• Data block:

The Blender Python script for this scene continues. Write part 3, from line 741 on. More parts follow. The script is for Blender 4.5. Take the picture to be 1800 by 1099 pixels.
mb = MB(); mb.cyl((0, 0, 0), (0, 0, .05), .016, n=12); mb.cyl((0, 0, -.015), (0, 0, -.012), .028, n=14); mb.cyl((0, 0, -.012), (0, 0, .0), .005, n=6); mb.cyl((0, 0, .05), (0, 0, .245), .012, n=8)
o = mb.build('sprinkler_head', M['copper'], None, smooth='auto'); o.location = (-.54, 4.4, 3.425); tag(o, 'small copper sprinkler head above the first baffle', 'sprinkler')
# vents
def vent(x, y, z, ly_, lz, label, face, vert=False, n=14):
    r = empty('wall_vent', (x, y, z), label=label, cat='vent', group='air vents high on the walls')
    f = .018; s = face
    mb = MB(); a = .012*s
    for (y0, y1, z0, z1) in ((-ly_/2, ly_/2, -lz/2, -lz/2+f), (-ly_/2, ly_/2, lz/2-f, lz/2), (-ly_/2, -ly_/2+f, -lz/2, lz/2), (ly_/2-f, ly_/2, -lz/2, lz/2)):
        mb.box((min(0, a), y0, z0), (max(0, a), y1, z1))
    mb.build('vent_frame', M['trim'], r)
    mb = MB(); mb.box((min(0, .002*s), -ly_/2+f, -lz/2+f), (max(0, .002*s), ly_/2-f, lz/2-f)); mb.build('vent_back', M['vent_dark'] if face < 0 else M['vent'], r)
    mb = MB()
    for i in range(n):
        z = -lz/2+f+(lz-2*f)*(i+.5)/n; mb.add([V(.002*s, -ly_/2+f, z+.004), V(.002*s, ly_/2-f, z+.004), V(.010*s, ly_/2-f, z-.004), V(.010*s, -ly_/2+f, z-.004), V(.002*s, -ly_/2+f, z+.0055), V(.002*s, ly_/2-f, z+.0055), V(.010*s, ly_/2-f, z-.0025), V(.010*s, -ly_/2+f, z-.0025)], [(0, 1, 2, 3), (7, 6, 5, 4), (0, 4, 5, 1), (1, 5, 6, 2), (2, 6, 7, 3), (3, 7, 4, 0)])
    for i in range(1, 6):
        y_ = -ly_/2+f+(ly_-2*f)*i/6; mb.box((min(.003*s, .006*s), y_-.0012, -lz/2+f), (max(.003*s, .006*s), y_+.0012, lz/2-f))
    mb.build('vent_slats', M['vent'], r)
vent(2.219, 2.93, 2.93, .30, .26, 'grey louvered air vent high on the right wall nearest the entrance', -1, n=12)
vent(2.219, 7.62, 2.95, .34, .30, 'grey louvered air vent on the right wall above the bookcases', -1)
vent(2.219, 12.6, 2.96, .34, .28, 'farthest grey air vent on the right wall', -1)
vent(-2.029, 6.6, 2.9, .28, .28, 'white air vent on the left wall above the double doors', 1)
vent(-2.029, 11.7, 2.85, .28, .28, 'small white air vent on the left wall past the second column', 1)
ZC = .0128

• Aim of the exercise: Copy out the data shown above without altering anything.

• Solution to the exercise:
The Blender Python script for this scene continues. Write part 3, from line 741 on. More parts follow. The script is for Blender 4.5. Take the picture to be 1800 by 1099 pixels.
mb = MB(); mb.cyl((0, 0, 0), (0, 0, .05), .016, n=12); mb.cyl((0, 0, -.015), (0, 0, -.012), .028, n=14); mb.cyl((0, 0, -.012), (0, 0, .0), .005, n=6); mb.cyl((0, 0, .05), (0, 0, .245), .012, n=8)
o = mb.build('sprinkler_head', M['copper'], None, smooth='auto'); o.location = (-.54, 4.4, 3.425); tag(o, 'small copper sprinkler head above the first baffle', 'sprinkler')
# vents
def vent(x, y, z, ly_, lz, label, face, vert=False, n=14):
    r = empty('wall_vent', (x, y, z), label=label, cat='vent', group='air vents high on the walls')
    f = .018; s = face
    mb = MB(); a = .012*s
    for (y0, y1, z0, z1) in ((-ly_/2, ly_/2, -lz/2, -lz/2+f), (-ly_/2, ly_/2, lz/2-f, lz/2), (-ly_/2, -ly_/2+f, -lz/2, lz/2), (ly_/2-f, ly_/2, -lz/2, lz/2)):
        mb.box((min(0, a), y0, z0), (max(0, a), y1, z1))
    mb.build('vent_frame', M['trim'], r)
    mb = MB(); mb.box((min(0, .002*s), -ly_/2+f, -lz/2+f), (max(0, .002*s), ly_/2-f, lz/2-f)); mb.build('vent_back', M['vent_dark'] if face < 0 else M['vent'], r)
    mb = MB()
    for i in range(n):
        z = -lz/2+f+(lz-2*f)*(i+.5)/n; mb.add([V(.002*s, -ly_/2+f, z+.004), V(.002*s, ly_/2-f, z+.004), V(.010*s, ly_/2-f, z-.004), V(.010*s, -ly_/2+f, z-.004), V(.002*s, -ly_/2+f, z+.0055), V(.002*s, ly_/2-f, z+.0055), V(.010*s, ly_/2-f, z-.0025), V(.010*s, -ly_/2+f, z-.0025)], [(0, 1, 2, 3), (7, 6, 5, 4), (0, 4, 5, 1), (1, 5, 6, 2), (2, 6, 7, 3), (3, 7, 4, 0)])
    for i in range(1, 6):
        y_ = -ly_/2+f+(ly_-2*f)*i/6; mb.box((min(.003*s, .006*s), y_-.0012, -lz/2+f), (max(.003*s, .006*s), y_+.0012, lz/2-f))
    mb.build('vent_slats', M['vent'], r)
vent(2.219, 2.93, 2.93, .30, .26, 'grey louvered air vent high on the right wall nearest the entrance', -1, n=12)
vent(2.219, 7.62, 2.95, .34, .30, 'grey louvered air vent on the right wall above the bookcases', -1)
vent(2.219, 12.6, 2.96, .34, .28, 'farthest grey air vent on the right wall', -1)
vent(-2.029, 6.6, 2.9, .28, .28, 'white air vent on the left wall above the double doors', 1)
vent(-2.029, 11.7, 2.85, .28, .28, 'small white air vent on the left wall past the second column', 1)
ZC = .0128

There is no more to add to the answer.